Fun time’s over. Lonely war against Belize cut short.
The Republican Party was wiped out in California in the election. It has no political power to do anything in the state legislature, thus opening the way to the first significant change here in well over a decade.
But there are still red areas where the right white man sits, boiling in a stew of fears over the president, the imminent loss of freedom, the overthrow of the republic, non-white people and the homosexuals, too.
And the ferment has resulted in major gun sales for the Christmas season.
From the Orange County Register:
Californians are buying more guns than ever …
“I think it’s a direct outgrowth of the strategies employed in the recent election,” said John Eastman, a professor and former dean of the Chapman University School of Law who in 2010 sought Republican nomination for state Attorney General.
Eastman pointed to the discord brought by groups like Occupy Wall Street, which in some cases clashed with police. The breakdown in public order inspired more people to think about self-defense, he said …
“The National Rifle Association has done a wonderful job of demonizing President Obama,” said [one observer to the newspaper].
In fact, Blek said, Obama’s gun policies have either been nonexistent or a step backward in the eyes of safety advocates …
“A lot of people are just recently learning about what the Constitution says and the rights that we have and starting to exercise them now,” a [gun shop owner] told the newspaper.
“There is a big scare that guns are going to begin to get scarce,” [said another firearms store owner].
The newspaper added the FBI’s National Instant Criminal Background Check System had run almost one million background checks “related to guns in California” this year.
Want to give a God Save WhiteManistan T-shirt to the closet bigot in the family or office? Think of the merry conversation it could make at the holiday table!
If so, say so in comment. Perhaps I’ll put the image on-line at one of the insta-T-shirt printers!

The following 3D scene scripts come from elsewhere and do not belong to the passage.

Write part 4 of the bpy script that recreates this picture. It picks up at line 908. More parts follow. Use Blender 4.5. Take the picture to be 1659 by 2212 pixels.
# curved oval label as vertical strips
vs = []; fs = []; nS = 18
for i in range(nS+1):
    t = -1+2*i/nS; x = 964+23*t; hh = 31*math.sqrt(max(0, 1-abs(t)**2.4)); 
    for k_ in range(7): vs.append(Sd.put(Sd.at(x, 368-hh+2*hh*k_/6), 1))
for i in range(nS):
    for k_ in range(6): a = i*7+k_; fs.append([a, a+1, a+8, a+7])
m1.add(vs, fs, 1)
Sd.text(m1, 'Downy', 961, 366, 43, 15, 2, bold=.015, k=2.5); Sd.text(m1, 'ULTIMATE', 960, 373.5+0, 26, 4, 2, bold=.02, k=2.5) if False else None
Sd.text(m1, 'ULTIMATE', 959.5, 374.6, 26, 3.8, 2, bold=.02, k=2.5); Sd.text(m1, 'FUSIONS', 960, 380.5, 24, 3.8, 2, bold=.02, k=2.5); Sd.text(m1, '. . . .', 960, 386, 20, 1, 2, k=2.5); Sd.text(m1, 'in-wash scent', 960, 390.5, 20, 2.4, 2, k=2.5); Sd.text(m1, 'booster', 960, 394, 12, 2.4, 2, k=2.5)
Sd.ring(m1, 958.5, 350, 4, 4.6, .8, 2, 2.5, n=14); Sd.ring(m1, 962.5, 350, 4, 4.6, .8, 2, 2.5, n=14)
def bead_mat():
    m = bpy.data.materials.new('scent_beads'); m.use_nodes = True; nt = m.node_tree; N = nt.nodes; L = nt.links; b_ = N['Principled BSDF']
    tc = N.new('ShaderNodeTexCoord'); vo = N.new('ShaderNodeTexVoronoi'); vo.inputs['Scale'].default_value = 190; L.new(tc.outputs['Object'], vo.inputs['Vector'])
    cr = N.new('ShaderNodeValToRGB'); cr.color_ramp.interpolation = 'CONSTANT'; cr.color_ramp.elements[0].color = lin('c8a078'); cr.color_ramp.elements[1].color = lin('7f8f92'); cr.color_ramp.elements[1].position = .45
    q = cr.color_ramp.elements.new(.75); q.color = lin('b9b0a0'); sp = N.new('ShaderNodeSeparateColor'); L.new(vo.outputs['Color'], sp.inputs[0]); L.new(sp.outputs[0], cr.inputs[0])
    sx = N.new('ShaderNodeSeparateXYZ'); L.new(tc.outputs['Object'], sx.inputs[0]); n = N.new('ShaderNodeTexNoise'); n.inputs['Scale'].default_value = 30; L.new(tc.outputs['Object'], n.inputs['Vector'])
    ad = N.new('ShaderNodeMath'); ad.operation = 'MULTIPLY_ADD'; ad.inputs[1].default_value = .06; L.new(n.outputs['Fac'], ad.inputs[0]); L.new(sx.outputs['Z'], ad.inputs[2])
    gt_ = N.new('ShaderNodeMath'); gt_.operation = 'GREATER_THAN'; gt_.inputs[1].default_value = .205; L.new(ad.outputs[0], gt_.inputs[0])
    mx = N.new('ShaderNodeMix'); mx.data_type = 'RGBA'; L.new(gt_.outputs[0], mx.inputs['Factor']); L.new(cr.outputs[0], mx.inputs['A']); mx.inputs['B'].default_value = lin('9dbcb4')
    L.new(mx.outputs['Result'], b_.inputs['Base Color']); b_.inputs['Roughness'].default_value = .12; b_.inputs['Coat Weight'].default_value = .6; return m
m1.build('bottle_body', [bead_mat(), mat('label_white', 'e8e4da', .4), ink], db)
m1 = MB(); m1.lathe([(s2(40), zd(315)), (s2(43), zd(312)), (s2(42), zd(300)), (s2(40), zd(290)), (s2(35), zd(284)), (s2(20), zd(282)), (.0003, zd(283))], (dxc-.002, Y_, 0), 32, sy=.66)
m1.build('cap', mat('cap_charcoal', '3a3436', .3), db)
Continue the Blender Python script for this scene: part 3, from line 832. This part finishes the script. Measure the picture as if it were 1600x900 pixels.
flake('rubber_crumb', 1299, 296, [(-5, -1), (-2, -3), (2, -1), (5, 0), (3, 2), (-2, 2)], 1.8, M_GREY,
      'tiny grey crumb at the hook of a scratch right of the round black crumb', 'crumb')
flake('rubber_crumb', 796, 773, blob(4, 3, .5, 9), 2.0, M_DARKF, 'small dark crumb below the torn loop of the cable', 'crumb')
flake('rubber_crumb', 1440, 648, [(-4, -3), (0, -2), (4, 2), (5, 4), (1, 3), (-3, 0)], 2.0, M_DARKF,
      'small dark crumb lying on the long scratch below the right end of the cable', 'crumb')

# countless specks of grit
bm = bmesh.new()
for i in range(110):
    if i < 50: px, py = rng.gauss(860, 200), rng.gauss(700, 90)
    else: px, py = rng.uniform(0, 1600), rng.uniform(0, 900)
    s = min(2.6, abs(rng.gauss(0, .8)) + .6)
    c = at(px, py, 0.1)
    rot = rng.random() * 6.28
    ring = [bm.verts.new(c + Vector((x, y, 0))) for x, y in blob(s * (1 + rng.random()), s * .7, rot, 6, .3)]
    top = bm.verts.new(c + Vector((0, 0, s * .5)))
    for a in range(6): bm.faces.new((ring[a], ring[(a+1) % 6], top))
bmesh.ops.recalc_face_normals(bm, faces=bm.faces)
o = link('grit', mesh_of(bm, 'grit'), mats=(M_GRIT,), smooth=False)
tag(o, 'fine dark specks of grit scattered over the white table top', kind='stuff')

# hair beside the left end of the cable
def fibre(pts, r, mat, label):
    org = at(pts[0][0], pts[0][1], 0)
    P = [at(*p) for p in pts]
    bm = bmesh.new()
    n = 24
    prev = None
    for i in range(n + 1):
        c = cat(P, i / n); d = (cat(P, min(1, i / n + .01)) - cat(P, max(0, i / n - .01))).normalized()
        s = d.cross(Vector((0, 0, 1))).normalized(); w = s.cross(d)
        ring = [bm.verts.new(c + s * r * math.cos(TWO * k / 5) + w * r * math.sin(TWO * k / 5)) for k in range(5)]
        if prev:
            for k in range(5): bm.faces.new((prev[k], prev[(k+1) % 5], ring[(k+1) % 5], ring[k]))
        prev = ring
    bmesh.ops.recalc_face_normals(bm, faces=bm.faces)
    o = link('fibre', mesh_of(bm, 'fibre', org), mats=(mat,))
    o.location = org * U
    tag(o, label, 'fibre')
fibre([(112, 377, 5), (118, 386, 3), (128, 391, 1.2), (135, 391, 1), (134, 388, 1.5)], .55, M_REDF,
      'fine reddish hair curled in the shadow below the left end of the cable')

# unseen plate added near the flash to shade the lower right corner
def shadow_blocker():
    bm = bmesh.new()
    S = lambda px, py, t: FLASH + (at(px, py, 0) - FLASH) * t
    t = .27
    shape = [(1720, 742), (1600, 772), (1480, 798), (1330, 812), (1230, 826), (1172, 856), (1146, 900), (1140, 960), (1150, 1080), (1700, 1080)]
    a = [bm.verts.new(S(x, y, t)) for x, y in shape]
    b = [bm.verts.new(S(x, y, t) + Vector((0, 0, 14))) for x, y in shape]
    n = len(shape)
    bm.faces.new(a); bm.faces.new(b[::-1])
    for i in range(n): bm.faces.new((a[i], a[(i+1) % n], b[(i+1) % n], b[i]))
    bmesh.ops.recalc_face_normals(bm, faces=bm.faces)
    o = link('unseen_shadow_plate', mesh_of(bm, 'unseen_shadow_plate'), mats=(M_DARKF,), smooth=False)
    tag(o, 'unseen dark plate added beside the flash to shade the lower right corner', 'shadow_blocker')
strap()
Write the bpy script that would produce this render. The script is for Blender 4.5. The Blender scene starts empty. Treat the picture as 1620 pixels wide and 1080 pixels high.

I saw the professor deliver a March 2010 speech to California Tea Party activists in Buena Park during his failed attempt to win the Republican Party nomination for attorney general. Calling himself a constitutional scholar, he declared that if the state allowed gay marriages, citizens had a duty to “rise up and abolish” the government. Eastman also proudly noted his philosophical attitude could be summed up by the declaration Justice Thomas has on an office plaque: “I ain’t evolving.”